Task details: Tally the lines below that contain the word "scene", and give only that number.

Data extract:
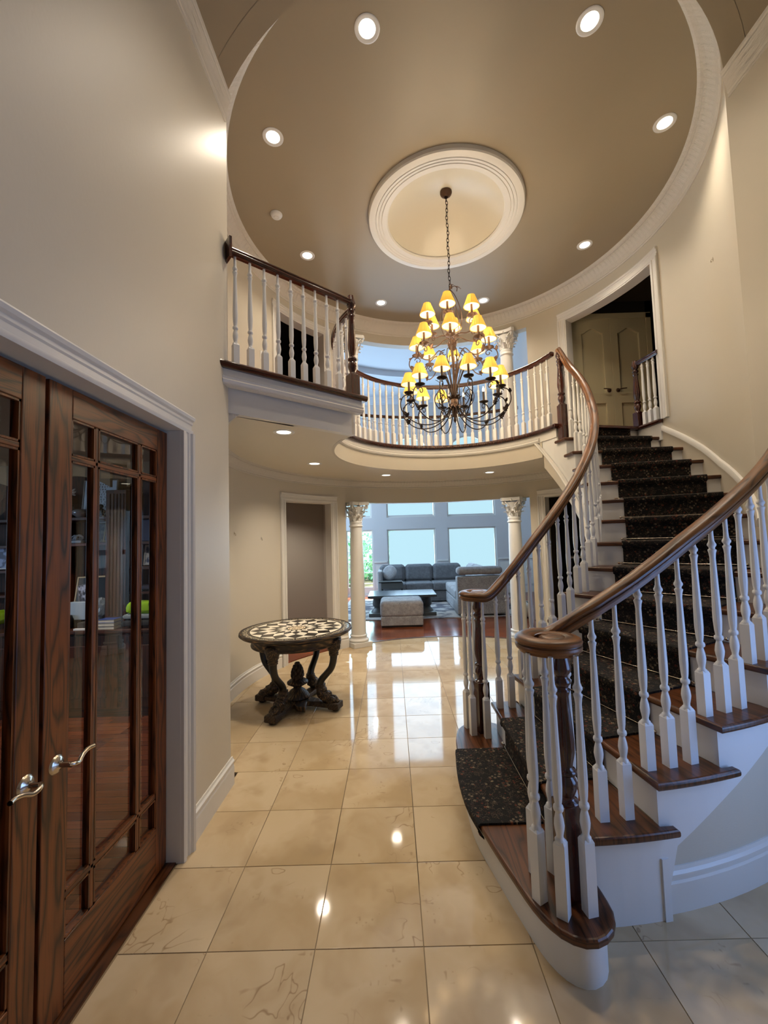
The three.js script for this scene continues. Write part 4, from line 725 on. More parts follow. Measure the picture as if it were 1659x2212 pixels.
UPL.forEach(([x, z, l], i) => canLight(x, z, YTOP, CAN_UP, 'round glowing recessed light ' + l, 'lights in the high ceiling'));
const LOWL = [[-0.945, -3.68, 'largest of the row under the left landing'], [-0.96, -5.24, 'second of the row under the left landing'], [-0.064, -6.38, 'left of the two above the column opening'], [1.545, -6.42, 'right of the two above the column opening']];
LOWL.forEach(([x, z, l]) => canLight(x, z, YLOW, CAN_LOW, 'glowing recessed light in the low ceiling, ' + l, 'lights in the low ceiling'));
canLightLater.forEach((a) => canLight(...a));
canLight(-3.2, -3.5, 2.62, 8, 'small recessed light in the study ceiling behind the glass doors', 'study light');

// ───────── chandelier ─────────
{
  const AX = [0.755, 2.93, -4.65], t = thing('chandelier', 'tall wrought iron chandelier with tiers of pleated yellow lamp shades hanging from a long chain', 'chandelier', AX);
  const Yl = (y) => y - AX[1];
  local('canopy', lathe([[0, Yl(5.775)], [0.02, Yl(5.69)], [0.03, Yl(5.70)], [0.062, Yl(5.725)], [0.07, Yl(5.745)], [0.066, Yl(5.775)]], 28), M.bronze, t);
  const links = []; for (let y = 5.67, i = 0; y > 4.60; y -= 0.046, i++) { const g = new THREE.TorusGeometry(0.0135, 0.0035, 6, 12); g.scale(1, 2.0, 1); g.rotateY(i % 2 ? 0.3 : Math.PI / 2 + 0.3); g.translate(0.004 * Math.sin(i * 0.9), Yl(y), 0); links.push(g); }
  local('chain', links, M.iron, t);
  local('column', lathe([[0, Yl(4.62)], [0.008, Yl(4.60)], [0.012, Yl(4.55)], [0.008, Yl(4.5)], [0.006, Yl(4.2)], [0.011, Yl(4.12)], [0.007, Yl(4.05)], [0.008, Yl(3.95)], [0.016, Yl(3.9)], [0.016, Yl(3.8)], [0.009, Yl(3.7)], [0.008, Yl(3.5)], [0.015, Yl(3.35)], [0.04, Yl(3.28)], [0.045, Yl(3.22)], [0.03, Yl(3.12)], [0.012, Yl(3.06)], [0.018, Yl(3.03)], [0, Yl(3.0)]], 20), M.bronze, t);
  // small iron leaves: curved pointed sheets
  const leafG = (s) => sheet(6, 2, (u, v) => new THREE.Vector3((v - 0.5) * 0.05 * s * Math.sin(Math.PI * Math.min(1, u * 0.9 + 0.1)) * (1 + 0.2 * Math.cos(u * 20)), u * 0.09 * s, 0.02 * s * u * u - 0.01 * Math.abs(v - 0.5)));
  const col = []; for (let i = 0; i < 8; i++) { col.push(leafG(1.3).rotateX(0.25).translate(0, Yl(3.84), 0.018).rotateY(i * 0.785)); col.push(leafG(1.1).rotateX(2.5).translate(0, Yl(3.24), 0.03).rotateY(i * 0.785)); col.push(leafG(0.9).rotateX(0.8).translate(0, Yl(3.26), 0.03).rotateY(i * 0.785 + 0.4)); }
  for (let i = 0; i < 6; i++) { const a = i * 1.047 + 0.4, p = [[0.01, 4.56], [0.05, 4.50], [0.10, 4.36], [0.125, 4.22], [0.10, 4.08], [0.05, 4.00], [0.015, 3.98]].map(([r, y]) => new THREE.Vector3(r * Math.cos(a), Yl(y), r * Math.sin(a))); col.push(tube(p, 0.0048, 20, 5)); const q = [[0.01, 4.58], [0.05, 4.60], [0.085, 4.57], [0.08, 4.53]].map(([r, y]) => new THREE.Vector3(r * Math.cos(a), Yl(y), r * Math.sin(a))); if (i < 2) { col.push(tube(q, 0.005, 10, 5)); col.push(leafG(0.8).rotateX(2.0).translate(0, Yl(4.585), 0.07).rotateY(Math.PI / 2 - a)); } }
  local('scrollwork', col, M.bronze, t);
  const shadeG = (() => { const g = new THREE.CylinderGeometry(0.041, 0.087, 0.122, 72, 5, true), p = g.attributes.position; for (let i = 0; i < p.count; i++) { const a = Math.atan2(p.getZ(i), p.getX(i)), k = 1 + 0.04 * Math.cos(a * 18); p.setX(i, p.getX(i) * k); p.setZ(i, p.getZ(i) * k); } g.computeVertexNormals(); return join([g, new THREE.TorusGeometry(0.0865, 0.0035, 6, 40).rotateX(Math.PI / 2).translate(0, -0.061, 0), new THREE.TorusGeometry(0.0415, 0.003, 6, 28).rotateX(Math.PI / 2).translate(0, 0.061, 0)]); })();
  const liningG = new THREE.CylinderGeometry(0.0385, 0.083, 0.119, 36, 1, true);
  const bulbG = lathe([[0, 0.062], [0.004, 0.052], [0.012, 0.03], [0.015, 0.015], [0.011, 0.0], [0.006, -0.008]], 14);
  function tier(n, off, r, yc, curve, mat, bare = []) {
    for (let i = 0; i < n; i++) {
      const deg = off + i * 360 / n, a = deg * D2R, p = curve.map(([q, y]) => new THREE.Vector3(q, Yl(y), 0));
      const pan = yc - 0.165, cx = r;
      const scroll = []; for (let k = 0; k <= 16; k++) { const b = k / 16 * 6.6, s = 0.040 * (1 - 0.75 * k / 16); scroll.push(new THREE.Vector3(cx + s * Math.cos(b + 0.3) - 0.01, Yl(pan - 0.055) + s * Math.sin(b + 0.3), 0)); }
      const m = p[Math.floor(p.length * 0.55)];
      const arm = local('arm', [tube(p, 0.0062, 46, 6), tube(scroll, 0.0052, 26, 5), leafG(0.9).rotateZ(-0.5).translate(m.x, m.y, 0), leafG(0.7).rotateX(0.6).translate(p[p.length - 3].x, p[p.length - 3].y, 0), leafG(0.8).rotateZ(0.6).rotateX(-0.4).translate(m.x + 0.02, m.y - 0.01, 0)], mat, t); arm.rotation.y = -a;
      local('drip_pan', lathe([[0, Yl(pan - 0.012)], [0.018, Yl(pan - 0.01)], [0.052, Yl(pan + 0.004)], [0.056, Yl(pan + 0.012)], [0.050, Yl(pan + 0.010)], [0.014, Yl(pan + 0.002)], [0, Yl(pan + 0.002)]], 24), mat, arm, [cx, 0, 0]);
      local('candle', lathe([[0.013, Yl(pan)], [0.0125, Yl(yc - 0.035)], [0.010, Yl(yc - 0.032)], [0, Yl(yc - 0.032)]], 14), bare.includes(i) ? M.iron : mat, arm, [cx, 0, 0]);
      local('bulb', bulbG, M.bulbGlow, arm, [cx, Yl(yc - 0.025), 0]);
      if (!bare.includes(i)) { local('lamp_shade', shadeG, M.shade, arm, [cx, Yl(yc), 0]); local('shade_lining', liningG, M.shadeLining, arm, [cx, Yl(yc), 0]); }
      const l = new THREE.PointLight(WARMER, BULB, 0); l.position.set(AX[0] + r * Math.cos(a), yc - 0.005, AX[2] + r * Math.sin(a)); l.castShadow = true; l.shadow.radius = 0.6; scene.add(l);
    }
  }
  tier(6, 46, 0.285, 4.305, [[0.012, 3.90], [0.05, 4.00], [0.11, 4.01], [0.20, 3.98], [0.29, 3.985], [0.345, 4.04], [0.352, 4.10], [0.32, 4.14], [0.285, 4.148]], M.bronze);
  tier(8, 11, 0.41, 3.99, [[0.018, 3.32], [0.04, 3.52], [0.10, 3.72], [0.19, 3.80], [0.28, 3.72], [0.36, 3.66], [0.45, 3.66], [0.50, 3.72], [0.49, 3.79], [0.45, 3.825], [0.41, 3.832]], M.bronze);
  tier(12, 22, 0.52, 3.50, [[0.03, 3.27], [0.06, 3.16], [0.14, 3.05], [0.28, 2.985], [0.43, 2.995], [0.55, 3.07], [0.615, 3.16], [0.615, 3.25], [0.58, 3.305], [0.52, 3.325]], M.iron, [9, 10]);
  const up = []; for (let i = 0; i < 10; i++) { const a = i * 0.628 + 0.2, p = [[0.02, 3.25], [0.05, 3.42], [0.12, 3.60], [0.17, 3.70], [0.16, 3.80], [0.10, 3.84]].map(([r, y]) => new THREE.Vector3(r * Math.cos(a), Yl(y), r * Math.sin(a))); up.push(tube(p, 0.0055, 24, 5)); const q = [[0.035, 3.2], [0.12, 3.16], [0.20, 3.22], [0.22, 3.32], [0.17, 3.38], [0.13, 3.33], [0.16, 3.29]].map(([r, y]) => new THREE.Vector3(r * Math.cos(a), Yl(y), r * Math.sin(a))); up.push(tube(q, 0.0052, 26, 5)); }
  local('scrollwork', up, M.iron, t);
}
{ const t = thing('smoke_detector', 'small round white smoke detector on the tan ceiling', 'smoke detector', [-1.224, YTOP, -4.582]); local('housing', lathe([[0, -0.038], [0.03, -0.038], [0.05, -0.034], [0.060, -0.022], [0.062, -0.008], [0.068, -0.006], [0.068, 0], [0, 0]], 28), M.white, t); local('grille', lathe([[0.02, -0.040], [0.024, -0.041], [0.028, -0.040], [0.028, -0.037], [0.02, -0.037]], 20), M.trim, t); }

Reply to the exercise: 2